Saturday, April 24, 2010

I race like Ryan Hall

The Boston Marathon was run late Monday night our time. A couple of online mates of mine were running — Flo and Robert. Both ran great times. I followed the elite race coverage after the fact on The women's race resulted in an exciting finish as Tatyana Pushkareva came from behind to almost run down breakaway leader Teyba Erkesso. In the men's race, Robert Kiprono Cheruiyot and Deriba Merga traded second-half surges until Cheruiyot eventually despatched the pretenders to win in a course record of 2:05:52. Ryan Hall employed an even-pacing strategy which saw him dropping off the lead pack when surges were applied, then suddenly appearing at the front of the pack when they slowed. He eventually finished fourth in 2:08:41.

It has occurred to me that I race like Ryan Hall — at least in long races, which I'll classify as 15k or longer. I try and run an even pace throughout the race, which is the proven best way to run a record time — in my case, a personal best. The thing is, I'm not actually racing! I'm running a glorified time-trial with other runners for company. Is this a good thing or a bad thing? I'm not sure. I think I'd like to RACE! You know, sit on a rival's shoulder before throwing in a mid-race surge to break their spirit. Or run quietly with the pack (that's the local pack of runners I know who are near my ability) for a few kilometres before running a fast 2k split to get away, then surviving until the finish. This is the tactic Ismael Kirui used in the 5000 metres at the Stuttgart World Championships. He jumped away from a pack which included Haile Gebrselassie by running a 4-minute mile, then survived the chasers to win in 13:02.75.

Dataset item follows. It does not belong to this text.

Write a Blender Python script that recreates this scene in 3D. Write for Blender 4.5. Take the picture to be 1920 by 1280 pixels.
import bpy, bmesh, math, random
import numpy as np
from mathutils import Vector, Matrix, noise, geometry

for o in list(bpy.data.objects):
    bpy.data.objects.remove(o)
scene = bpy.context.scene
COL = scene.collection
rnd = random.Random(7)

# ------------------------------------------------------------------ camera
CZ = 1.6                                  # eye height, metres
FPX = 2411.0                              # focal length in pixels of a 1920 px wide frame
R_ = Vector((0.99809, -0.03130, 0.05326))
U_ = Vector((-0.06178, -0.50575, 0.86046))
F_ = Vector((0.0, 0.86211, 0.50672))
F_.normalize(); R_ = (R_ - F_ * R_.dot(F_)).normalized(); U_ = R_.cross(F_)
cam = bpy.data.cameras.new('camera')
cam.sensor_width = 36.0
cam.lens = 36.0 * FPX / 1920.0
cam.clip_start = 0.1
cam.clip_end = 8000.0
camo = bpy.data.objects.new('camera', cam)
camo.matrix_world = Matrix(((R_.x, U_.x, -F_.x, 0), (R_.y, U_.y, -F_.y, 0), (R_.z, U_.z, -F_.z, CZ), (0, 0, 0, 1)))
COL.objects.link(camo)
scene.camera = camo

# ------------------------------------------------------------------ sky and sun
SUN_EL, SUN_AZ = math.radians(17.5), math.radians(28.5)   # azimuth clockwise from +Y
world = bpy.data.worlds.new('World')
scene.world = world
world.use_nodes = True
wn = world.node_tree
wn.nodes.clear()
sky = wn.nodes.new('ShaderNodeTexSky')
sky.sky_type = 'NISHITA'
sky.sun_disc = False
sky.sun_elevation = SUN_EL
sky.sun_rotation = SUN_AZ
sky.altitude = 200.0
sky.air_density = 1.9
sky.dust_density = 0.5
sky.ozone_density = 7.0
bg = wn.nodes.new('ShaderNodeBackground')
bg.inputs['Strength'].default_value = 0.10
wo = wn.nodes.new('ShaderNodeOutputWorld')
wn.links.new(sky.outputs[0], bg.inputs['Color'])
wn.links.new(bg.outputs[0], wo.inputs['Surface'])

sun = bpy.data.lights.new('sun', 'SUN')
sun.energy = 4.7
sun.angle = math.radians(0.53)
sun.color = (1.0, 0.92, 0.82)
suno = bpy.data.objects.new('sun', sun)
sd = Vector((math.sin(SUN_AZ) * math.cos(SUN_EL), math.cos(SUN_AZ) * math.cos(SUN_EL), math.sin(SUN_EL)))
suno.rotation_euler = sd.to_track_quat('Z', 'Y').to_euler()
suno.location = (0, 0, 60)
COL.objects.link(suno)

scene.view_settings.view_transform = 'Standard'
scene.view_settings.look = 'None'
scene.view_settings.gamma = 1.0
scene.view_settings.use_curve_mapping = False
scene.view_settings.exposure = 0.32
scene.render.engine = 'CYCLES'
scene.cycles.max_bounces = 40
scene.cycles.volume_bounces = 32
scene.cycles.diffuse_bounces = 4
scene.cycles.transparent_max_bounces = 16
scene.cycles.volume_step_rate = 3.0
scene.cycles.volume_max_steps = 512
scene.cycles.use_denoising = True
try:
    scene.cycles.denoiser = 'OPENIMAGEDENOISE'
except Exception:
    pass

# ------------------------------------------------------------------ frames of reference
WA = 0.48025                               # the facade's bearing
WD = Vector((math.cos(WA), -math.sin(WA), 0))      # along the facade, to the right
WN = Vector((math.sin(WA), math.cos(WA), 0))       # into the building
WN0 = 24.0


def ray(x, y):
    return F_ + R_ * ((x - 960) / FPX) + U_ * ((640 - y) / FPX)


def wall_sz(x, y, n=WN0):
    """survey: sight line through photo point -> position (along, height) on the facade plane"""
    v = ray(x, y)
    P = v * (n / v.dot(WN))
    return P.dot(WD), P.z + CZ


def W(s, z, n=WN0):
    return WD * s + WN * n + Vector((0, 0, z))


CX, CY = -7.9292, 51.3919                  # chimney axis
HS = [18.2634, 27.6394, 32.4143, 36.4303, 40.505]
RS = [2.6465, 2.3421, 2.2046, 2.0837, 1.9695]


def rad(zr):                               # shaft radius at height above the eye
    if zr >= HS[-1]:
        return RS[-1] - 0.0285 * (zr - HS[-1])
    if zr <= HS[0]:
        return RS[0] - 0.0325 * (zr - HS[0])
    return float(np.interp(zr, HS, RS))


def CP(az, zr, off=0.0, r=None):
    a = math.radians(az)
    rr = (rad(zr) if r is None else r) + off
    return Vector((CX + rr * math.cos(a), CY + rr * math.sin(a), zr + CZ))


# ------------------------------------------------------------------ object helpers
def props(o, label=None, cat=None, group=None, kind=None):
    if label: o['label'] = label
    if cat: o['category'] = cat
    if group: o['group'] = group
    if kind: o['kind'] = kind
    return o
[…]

My next major goal race is the "21k" at the Gold Coast. It's actually run over a distance of 21.0975 kilometres (13.109416 miles), but apparently the correct distance is too long to fit on the T-shirt. I'll be trying to run an M50 PB — 1:40:47 or faster, and probably use the Ryan Hall even-pacing method. There will be shorter races before then, both on the track and over the country. I'd like to be game enough to sometimes try Kirui, Merga, Steve Prefontaine, or Ron Clarke tactics in those races. In the next days and weeks various on and off-line friends will be running marathons in London, California, Oregon, Kentucky, New Zealand, the Netherlands and Canberra. Good luck to all!

Sunday, April 11, 2010

Running and Watching

I've decided not to run the Christchurch Marathon. Rinus said I could run a marathon "for fun", and that's true enough, but I'd like to attempt a respectable time for my next marathon. If I do run one, it'll be later in the year. Until then I'll keep trying to improve my times from 3k to the half marathon.

I thought I'd show you one of the places where I run. It's the track at Calwell. If I had a dollar for every kilometre I've run down there I'd be rich enough to shout the bar many times over at Scott's Bar & Grill. Late on Thursday afternoon I ran 3000 metres at tempo pace and felt the best I have since Six Foot.

On Saturday morning I ran 16.7k down by the lake with my mates — felt fine for that one too — then this morning marshalled near a bridge and had the pleasure of watching 1000 or so women and girls participating in a 5k fun run. It was a good weekend!